Risalah selanjutnya ialah Kitab Empat Risalah [(1) Permulaian I’tiqat kepada Allah; (2) Anwarul Iman; (3) Mau’izhah; (4) Nurul Hidayah] karangan Tuanku Mudo bin Syekh Abdul Ghani Guguk Tinggi (terbitan Durekrij Islamiyah, Fort de Kock, 1931). Dalam karya ini dijelaskan tentang pengajian Tauhid, berikut sifat-sifat yang wajib bagi Allah.

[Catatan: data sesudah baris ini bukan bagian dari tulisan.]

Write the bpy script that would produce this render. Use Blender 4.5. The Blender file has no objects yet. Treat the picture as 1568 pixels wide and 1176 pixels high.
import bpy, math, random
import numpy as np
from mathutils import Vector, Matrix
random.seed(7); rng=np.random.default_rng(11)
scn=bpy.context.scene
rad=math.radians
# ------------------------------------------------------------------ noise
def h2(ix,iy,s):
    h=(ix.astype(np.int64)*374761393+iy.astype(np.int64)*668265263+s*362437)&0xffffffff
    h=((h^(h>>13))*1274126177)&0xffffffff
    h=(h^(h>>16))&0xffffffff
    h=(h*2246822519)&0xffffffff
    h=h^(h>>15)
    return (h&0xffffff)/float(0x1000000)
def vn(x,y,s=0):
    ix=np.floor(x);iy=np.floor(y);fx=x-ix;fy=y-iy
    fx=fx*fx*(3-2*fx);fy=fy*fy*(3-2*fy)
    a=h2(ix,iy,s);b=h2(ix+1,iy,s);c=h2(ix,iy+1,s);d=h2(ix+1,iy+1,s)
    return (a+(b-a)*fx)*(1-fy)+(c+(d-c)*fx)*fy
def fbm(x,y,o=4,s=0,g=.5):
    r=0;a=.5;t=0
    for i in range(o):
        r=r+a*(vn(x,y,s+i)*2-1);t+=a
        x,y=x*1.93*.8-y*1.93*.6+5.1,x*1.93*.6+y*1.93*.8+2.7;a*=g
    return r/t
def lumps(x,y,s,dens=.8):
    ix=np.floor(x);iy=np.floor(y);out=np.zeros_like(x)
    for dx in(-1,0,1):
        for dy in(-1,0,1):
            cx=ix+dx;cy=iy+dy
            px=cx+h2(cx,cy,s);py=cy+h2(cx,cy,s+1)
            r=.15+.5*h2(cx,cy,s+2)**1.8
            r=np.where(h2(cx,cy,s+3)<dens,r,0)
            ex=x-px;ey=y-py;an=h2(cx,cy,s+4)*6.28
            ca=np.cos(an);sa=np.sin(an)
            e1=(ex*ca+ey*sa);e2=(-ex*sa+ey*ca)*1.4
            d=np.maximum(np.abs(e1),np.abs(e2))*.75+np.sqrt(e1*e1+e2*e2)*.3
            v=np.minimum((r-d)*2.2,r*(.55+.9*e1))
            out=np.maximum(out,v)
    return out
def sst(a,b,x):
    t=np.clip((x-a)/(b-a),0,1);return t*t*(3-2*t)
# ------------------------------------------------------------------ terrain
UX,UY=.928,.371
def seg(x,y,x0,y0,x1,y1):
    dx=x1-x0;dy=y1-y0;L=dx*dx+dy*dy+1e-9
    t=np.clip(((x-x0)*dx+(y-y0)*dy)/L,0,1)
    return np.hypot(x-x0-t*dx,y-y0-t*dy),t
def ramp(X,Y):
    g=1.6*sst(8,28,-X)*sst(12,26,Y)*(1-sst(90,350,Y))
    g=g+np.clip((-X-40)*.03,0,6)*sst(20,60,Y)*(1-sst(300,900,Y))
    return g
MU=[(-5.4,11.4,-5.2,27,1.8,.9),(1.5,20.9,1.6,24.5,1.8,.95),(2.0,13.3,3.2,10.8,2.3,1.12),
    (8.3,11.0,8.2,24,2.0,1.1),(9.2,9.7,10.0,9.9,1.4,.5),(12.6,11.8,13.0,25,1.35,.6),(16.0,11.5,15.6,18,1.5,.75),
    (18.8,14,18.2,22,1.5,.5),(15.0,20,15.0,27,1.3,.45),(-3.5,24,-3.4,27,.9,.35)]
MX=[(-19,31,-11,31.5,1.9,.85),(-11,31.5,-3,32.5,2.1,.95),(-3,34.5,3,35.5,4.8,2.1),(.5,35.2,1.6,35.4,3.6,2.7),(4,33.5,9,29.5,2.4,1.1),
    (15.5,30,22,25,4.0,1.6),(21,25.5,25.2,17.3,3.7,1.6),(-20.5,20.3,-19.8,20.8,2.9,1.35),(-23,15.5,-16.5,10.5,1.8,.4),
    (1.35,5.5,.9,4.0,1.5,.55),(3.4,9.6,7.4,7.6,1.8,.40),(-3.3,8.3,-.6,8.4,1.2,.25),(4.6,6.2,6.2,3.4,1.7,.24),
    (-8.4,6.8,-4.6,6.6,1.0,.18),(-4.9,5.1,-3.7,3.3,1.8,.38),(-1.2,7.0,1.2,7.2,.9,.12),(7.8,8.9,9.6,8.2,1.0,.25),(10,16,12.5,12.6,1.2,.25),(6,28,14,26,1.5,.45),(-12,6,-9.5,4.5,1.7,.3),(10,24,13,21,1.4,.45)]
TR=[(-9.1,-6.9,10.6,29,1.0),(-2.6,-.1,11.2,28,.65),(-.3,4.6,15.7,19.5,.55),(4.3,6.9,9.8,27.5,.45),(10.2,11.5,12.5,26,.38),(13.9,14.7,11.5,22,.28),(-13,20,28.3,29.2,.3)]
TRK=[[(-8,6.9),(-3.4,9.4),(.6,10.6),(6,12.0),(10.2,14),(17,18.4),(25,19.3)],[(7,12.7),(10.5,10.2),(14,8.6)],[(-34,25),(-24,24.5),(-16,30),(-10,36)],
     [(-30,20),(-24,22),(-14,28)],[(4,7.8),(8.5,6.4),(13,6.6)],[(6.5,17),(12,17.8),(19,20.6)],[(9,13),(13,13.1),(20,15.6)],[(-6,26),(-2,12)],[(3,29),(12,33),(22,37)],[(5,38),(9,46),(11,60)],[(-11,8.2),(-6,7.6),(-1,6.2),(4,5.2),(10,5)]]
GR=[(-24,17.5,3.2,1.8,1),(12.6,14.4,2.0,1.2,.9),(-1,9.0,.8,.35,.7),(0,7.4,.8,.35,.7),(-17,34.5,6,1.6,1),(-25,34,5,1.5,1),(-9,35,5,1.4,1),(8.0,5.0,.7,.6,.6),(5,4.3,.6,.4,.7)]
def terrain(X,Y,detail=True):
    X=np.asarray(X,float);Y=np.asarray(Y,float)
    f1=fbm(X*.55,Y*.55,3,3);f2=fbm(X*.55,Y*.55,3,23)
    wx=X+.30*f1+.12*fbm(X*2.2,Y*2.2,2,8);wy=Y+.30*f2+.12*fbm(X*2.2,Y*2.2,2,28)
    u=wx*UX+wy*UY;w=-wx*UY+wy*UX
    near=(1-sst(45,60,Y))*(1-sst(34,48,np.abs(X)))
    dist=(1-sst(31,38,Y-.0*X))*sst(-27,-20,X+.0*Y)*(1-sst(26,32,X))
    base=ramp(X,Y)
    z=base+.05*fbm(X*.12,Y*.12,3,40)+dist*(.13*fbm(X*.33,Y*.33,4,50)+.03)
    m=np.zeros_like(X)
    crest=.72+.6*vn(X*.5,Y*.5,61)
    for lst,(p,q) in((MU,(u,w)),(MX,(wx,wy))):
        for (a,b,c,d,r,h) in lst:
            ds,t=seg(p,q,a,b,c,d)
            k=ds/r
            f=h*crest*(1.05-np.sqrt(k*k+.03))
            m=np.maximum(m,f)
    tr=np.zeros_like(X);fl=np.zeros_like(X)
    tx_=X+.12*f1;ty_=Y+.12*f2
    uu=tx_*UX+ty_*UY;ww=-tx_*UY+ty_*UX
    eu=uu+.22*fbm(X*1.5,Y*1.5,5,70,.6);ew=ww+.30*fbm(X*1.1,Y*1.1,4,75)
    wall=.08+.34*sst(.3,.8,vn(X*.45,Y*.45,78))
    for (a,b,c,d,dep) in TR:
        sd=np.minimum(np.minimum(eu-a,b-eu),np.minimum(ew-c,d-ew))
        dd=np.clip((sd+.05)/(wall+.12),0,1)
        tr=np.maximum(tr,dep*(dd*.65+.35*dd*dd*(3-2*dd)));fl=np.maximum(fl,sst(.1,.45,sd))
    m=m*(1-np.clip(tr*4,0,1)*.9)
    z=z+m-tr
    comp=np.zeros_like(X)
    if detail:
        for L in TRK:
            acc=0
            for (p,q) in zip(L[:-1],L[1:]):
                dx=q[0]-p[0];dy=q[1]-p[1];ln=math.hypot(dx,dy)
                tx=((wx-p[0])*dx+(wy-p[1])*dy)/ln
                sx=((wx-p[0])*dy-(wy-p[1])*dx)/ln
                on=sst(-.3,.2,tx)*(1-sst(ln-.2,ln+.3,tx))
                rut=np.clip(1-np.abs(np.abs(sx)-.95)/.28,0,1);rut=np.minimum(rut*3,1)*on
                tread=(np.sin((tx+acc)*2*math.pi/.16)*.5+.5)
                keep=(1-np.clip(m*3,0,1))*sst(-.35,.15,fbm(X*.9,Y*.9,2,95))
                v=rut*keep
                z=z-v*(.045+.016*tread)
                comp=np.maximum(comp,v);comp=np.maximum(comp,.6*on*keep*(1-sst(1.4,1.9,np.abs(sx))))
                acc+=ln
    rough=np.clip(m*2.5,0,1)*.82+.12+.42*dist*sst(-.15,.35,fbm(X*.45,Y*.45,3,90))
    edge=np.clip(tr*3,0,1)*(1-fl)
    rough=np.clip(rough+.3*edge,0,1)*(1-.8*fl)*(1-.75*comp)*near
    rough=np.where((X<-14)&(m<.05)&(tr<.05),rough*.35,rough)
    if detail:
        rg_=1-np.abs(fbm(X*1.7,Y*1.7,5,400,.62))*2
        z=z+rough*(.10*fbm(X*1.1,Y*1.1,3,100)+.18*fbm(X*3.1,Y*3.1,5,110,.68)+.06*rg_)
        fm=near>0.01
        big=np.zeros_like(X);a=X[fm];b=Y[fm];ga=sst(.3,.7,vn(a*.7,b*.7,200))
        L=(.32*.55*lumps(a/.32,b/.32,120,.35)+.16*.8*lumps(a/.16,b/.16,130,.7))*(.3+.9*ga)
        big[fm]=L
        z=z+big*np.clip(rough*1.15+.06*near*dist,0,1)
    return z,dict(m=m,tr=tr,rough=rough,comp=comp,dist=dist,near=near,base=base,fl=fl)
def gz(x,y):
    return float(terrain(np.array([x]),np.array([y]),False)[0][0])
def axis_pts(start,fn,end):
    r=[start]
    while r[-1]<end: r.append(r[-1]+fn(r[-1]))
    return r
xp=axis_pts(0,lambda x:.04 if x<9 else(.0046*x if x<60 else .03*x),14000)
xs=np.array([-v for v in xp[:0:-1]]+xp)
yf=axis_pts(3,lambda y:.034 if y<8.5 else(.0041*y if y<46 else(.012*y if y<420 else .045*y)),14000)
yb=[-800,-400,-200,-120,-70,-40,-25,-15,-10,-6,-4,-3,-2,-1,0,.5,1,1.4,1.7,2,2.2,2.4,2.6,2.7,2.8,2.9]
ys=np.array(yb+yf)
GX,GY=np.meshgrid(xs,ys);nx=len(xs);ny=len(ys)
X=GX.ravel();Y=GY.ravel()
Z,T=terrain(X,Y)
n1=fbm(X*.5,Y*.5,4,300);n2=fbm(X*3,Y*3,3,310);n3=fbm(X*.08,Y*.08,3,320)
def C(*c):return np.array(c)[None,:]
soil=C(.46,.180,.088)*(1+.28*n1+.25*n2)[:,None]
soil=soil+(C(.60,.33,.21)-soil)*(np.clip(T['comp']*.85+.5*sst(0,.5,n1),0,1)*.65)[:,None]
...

Disamping masalah Sifat Dua Puluh, masalah lain dalam bidang aqidah yang cukup menghebohkan ialah masalah kelompok Ahmadiyah Qadiyani. Ahmadiyah sendiri masuk ke negeri Minangkabau di era-20-an, dibawa oleh beberapa murid Thawalib Padang Panjang setelah berguru kepada juru dakwah Ahmadiyah, Rahmat Ali (Mubaligh Ahmadiyah yang datang dari India), di Tapak Tuan, Aceh. Para ulama, apakah dari kaum Tua, maupun kaum Muda, sejalan dalam hal ini, yaitu membentengi umat dari kaum Ahmadiyah tersebut. Beberapa karya yang lahir untuk menolak pendirian Ahmadiyah, seperti Syekh Muhammad Thaher Jalaluddin (1869-1956), mufti besar Pulau Penang asal Ampek Angkek Bukittinggi, menulis risalah yang berjudul Perisai Orang Beriman: Pengisai Mazhab Orang Qadiyan (Singapura: Setia Press, 1930); kemudian dari yang ‘alim Maulana Syekh Muhammad Jamil Jaho (w 1940), yang dimasyhurkan orang dengan “Angku Jaho” menulis Nujumul Hidayah fi Raddi ‘ala Ahlil Ghiwayah; berikut Syekh Dr. Abdul Karim Amarullah, ayah dari Buya Hamka, menggoreskan kalam dengan judul al-Qaulus Shahih (diterbitkan atas nafkah Datoek nan Bareno, Drukkrerij Persatoean Moehammadijah Djojakarta, 1926); kemudia Maulana Syekh Sulaiman ar-Rasuli (1871-1970), mengungkapkan perihal Ahmadiyah tersebut dalam Risalah Aqwalul Mardhiyah (Bukittinggi: Maktabah Islamiyah, 1950).

Inilah diantara dinamika intelektual antara kaum Tua dan Kaum Muda dalam hal i’tiqat.